Lawrence often in legislative crosshairs

Lawmakers try to keep city in line with more conservative counterparts

Maggie Childs, chairwoman of the Kansas Equality Coalition chapter in Lawrence, and Thomas Witt, state chairman for the Kansas Equality Coalition, visit before giving testimony last week against a proposed bill that would prohibit a domestic partnership registry in Lawrence. Behind them is Steve Maceli, of Lawrence, who also spoke against the bill.

? When someone in the Legislature says, “There goes Lawrence again,” Barbara Ballard doesn’t back down.

“We are proud of the fact that we support the rights of all people,” said Ballard, a Democratic legislator from Lawrence.

It’s no secret that Lawrence, the seat of Douglas County, marches to the beat of a different political drummer compared with the rest of Kansas.

Lawrence has been described as an island of Democratic blue in a sea of Republican red. Unlike most of Kansas, Lawrence repeatedly supports Democratic presidential candidates and was the only Kansas county in 2005 that voted against a state constitutional ban on same-sex marriage.
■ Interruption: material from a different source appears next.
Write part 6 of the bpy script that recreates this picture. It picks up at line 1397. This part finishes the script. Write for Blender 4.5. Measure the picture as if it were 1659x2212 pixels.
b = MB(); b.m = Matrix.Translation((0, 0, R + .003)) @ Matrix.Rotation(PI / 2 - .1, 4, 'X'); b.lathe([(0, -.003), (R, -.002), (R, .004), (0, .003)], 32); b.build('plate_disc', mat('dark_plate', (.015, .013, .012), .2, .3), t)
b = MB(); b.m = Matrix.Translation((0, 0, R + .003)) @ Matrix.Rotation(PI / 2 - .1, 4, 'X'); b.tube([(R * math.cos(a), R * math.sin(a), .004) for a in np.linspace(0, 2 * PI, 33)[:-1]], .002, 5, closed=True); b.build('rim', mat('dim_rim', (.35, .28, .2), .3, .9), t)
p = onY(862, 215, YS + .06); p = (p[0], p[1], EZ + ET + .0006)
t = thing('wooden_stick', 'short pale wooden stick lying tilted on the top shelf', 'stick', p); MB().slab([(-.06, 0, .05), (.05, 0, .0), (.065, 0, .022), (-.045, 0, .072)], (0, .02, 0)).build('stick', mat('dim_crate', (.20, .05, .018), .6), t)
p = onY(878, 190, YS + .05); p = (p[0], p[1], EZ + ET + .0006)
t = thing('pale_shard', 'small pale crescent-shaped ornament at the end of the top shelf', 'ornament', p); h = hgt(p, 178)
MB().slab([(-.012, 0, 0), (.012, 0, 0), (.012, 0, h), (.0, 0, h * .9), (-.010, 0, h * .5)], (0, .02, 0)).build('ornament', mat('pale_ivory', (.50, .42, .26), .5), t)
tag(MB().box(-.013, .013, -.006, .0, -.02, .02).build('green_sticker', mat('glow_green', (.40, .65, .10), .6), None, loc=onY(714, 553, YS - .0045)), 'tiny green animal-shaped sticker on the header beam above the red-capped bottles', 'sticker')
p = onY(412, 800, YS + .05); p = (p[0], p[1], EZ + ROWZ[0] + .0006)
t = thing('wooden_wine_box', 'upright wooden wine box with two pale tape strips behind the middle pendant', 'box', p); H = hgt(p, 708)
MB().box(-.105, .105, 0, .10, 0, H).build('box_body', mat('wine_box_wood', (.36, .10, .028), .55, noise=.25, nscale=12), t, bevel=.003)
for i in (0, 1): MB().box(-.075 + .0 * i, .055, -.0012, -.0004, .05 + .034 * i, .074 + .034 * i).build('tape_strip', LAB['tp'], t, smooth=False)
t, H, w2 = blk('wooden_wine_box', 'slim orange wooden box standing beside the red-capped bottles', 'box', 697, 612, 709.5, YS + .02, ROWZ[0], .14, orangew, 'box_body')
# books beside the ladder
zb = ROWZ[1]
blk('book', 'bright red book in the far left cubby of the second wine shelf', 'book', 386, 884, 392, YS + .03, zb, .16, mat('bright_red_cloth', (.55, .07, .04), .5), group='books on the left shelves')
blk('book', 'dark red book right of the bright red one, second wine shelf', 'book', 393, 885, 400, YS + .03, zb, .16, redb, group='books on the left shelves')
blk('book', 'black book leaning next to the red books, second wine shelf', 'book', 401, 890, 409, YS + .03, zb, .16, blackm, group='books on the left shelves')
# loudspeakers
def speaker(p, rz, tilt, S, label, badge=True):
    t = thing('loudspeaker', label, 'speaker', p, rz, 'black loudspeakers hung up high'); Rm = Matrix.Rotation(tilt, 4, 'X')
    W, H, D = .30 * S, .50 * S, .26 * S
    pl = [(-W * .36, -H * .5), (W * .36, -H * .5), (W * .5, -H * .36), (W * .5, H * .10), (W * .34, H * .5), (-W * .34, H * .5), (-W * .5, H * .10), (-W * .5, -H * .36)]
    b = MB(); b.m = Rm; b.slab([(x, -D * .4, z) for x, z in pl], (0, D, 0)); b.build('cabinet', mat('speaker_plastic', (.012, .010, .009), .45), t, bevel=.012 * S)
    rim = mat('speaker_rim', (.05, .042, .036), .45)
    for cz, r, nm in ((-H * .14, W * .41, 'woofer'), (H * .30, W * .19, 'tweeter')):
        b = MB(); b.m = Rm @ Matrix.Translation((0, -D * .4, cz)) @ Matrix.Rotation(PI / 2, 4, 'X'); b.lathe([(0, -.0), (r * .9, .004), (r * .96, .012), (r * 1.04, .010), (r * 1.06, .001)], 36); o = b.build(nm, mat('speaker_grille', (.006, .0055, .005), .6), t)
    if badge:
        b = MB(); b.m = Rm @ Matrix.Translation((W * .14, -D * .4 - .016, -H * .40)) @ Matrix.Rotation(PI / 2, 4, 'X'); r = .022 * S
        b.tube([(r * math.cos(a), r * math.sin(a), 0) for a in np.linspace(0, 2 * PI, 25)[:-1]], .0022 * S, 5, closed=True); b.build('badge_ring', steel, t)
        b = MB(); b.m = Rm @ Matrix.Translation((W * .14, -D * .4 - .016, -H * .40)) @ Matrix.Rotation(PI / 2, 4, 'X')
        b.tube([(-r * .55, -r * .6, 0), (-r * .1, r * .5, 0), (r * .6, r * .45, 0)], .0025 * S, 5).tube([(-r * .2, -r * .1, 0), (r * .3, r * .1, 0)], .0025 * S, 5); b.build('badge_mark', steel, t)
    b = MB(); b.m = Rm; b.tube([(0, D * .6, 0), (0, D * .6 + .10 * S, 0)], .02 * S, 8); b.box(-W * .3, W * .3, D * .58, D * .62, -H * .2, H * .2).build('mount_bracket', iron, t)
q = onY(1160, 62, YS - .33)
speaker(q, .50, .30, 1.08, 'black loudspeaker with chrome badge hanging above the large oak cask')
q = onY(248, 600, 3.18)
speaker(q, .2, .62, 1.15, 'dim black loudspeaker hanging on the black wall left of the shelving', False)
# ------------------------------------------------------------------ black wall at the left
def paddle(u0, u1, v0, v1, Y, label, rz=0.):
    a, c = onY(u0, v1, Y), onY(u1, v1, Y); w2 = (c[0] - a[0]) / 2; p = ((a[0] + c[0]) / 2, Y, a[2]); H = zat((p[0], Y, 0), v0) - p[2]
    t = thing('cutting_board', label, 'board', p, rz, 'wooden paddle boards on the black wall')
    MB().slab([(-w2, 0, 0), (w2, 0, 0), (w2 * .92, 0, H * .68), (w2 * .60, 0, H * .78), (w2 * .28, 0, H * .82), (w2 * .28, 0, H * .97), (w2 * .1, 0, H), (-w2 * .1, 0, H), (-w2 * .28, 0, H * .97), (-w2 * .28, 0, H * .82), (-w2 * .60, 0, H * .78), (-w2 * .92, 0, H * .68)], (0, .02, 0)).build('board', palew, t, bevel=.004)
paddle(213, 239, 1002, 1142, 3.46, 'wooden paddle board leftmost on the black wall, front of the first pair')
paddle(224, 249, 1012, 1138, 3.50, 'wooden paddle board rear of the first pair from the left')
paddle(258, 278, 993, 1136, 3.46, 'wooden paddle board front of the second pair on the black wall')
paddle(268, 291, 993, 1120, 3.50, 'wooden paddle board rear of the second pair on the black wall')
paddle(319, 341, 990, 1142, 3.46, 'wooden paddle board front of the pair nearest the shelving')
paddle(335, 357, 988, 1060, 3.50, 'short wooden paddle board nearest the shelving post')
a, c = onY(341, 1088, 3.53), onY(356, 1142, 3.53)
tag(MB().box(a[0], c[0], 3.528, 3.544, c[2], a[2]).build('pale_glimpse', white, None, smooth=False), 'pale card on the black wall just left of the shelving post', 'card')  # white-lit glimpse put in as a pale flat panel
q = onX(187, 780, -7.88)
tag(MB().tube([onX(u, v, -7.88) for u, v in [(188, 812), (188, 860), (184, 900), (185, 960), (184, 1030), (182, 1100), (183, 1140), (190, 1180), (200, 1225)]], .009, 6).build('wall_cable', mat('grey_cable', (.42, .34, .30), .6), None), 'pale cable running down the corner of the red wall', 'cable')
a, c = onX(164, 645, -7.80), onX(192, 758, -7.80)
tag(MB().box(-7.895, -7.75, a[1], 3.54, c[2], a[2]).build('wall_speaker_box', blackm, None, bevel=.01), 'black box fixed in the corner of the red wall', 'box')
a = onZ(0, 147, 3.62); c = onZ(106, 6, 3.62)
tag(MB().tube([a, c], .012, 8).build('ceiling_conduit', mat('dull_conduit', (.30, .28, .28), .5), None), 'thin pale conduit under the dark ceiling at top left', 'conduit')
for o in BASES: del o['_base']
So, often during the legislative session, something that Lawrence has done, or plans to do, gets targeted by Kansas lawmakers.

Domestic registry

This year, Rep. Lance Kinzer, R-Olathe, has filed legislation to prohibit Lawrence’s proposed domestic partnership registry. And business lobbyists are urging lawmakers to pre-empt Lawrence and other cities from setting a local minimum wage that is higher than the federal one.

In 2005, some lawmakers tried to advance a bill prohibiting “living wage” ordinances in response to one adopted in Lawrence, which applied only to employees working for companies that received city tax breaks.

“We all know that Marxism is alive and well only in academia,” state Rep. Mike Kiegerl, a Republican from Olathe, mused during that debate – and he was taking Lawrence’s side.

In addition, Kansas University – the city’s biggest economic engine – frequently is under legislative scrutiny from conservatives for its budget and public policy, ranging from embryonic stem cell research to sex education.

Politics and coal power

Ballard and other Lawrence officials say the legislative battles go with the territory.

“Obviously when you are different than the masses, you are going to be singled out,” she said.

City Commissioner David Schauner said, “I think that Lawrence is a leader on a lot of fronts, and sometimes the more conservative Legislature is resistant.”

Anti-Lawrence sentiment was ratcheted up a notch late last year when Lawrence city commissioners wrote a letter opposing a proposed coal-burning power plant in western Kansas.

Many in western Kansas resented what they said was Lawrence sticking its nose in the business of another region.

Environmentalists and others said Lawrence and the rest of the state would have to live with the ill effects of the plant for generations.

But the political reality is that the Legislature is run by lawmakers from western Kansas: Senate President Steve Morris, R-Hugoton, House Speaker Melvin Neufeld, R-Ingalls, and even House Democratic Leader Dennis McKinney of Greensburg.

Local control

Ballard said Lawrence’s House delegation didn’t criticize the coal power plant, and that she would appreciate the same hands-off consideration from other lawmakers when it comes to Lawrence.

“We don’t come to your city,” she said. “It’s a local control issue.”

Local control was on the front burner during a hearing last week on a bill that would prohibit cities from enacting domestic partnership registries, like the one under consideration in Lawrence.

Kinzer pushed the ban, saying that in part, the registry is part of a strategy by gays and lesbians to win through courts some legal rights that they can’t win through the political process.

But Maggie Childs, chairwoman of the Kansas Equality Coalition of Lawrence-Douglas County, said the registry is the result of political wins because a majority of the Lawrence City Commission supports the registry.

“They are our elected representatives, and any attempt by lawmakers from other cities to ban the registry makes a mockery of our constitutional right to home rule, and of our right to elect people who represent us,” she said.